| TASK |
Repeat the listing below word for word, stopping after the line that contains "COL = scene.collection".

| GIVEN INFORMATION |
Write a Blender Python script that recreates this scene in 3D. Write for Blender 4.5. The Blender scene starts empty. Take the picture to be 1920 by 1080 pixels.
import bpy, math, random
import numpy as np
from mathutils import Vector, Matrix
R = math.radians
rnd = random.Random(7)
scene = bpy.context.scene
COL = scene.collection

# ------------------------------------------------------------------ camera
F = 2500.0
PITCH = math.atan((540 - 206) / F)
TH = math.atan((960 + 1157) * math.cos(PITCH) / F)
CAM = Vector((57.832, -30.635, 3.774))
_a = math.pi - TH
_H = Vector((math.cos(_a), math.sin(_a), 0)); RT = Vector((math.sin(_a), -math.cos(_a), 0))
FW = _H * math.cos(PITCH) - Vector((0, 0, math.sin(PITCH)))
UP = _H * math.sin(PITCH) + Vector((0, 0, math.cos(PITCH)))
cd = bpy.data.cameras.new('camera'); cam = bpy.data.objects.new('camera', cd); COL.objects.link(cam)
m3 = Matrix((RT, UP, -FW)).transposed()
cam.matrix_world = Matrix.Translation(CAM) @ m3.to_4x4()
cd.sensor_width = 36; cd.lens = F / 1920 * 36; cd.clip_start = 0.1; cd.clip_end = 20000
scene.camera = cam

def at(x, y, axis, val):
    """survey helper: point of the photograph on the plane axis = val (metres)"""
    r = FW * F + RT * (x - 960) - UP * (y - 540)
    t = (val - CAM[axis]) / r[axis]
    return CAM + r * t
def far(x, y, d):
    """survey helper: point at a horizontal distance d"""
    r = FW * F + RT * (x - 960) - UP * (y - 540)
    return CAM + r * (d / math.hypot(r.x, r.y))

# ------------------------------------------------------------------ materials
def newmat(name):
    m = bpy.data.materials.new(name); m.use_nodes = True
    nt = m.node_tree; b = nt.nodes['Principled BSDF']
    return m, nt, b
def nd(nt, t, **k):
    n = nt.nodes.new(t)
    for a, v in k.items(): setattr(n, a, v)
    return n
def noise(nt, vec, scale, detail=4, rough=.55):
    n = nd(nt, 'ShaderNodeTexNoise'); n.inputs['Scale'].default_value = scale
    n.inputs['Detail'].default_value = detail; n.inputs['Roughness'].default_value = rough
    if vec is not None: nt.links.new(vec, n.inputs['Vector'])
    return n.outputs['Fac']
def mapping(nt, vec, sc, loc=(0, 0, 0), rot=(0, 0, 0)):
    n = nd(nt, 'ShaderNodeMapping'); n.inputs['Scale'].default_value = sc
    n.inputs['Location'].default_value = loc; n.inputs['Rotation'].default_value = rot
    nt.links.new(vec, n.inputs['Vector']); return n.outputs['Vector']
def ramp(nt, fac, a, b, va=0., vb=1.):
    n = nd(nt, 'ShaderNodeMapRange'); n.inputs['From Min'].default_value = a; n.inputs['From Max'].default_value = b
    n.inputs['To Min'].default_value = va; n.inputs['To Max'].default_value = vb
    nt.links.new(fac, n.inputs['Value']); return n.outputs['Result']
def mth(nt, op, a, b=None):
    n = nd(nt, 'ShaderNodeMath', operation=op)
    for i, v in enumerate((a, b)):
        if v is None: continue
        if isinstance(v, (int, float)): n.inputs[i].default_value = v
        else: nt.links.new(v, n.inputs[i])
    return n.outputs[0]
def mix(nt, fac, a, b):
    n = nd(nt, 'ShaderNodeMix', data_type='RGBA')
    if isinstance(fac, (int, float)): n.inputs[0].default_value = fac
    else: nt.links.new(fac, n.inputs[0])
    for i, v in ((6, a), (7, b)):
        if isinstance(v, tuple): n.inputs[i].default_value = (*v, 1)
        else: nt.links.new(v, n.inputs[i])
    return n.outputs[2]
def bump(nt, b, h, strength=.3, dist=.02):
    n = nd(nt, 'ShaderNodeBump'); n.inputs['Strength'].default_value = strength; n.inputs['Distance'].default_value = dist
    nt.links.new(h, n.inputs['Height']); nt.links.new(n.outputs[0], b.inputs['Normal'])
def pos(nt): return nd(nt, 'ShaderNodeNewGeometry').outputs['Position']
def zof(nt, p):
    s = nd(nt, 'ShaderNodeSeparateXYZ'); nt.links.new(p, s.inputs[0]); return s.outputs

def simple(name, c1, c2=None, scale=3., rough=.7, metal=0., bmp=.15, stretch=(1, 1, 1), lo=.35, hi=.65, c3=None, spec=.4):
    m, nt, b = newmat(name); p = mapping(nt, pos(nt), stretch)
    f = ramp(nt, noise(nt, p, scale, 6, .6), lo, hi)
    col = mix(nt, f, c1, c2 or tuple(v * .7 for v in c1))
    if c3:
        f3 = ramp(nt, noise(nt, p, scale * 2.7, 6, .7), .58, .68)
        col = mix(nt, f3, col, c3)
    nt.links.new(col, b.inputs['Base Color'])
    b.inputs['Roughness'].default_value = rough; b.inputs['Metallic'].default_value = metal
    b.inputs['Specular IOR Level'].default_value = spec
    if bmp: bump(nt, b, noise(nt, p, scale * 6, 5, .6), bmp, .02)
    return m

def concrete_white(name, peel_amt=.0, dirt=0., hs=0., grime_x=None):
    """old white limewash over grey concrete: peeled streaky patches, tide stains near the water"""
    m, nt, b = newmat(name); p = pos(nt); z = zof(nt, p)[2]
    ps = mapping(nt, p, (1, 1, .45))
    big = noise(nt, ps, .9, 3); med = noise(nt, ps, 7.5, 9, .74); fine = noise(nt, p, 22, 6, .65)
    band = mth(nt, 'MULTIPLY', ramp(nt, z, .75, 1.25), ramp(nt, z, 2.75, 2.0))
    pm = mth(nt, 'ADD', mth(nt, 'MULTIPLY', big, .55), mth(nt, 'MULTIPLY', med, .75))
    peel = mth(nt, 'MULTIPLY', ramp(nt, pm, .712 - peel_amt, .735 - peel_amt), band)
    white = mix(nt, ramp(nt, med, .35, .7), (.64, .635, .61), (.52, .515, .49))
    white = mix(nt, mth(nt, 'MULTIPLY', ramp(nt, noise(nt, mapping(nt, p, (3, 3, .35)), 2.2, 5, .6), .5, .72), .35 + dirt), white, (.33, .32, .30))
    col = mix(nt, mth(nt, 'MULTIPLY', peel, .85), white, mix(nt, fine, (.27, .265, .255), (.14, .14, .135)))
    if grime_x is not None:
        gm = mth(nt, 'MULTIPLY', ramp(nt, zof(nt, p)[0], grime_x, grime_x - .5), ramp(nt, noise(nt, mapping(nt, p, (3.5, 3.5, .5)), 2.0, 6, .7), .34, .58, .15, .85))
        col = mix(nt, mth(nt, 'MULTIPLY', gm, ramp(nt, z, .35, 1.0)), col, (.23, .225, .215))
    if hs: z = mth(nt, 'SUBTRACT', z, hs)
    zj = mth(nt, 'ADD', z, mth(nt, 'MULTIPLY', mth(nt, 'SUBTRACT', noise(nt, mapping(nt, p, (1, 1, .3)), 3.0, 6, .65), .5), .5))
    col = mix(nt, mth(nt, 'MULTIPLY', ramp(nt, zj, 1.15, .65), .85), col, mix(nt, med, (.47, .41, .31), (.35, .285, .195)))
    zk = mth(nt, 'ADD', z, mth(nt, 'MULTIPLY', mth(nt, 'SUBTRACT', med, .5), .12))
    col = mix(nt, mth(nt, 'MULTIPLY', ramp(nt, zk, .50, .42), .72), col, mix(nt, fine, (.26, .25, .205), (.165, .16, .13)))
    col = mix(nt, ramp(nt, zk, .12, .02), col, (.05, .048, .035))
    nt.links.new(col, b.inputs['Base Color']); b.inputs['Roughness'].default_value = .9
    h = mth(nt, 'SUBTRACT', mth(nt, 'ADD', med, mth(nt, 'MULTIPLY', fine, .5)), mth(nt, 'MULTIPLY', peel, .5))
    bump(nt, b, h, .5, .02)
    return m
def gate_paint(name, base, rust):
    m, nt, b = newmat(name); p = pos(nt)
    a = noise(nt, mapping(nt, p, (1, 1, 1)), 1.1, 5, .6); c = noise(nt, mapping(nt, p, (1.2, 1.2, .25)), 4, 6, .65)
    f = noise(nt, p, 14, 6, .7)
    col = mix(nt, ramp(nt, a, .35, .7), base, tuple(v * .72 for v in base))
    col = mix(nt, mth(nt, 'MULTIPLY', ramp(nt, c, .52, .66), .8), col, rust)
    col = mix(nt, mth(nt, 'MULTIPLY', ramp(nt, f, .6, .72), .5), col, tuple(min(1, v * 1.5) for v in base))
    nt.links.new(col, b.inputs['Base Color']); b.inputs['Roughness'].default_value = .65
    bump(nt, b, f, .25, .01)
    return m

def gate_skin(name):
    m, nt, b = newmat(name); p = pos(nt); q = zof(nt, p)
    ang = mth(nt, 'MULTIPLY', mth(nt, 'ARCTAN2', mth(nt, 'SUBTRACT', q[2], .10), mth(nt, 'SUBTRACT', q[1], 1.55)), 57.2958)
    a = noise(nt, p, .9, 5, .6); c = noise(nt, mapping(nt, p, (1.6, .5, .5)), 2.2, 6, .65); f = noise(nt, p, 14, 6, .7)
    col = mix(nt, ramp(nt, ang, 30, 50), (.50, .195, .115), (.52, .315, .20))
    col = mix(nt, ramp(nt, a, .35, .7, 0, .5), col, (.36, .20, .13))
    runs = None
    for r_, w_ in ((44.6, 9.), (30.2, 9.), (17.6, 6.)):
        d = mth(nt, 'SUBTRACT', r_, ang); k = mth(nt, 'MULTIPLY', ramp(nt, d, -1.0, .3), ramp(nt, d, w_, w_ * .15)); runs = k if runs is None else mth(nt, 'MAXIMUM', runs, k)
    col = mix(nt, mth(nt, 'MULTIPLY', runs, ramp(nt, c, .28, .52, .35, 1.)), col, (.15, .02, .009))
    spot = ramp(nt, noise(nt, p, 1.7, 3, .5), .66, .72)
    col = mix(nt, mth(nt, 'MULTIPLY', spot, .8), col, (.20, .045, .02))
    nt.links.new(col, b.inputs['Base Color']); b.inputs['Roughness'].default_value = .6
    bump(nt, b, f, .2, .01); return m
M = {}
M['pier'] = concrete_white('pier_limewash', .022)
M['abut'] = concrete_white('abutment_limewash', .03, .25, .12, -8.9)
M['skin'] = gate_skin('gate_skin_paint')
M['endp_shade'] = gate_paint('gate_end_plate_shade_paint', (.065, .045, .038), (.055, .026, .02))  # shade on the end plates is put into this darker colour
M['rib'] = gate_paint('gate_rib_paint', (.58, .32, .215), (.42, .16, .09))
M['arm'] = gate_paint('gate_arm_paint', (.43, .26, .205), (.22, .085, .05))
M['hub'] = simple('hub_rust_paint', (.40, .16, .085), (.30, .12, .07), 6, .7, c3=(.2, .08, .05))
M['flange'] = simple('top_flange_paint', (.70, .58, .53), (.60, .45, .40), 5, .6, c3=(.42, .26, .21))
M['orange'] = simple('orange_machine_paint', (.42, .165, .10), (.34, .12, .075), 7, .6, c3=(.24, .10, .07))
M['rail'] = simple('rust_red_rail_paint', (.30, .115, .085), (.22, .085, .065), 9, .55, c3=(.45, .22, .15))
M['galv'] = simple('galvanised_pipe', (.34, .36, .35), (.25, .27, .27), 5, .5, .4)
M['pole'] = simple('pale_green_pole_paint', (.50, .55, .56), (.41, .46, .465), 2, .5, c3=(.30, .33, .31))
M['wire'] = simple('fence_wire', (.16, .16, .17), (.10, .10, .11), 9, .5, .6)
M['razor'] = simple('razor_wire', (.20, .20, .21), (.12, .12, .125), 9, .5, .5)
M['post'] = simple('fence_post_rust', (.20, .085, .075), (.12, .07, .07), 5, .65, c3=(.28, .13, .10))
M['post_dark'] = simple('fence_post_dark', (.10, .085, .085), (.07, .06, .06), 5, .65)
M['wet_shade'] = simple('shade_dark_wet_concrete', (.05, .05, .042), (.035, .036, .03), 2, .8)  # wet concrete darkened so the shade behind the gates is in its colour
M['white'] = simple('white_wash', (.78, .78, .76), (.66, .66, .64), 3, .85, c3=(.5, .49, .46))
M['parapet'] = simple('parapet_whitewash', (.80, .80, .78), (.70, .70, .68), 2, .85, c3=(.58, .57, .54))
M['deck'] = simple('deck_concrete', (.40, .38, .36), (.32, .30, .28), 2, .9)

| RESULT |
Write a Blender Python script that recreates this scene in 3D. Write for Blender 4.5. The Blender scene starts empty. Take the picture to be 1920 by 1080 pixels.
import bpy, math, random
import numpy as np
from mathutils import Vector, Matrix
R = math.radians
rnd = random.Random(7)
scene = bpy.context.scene
COL = scene.collection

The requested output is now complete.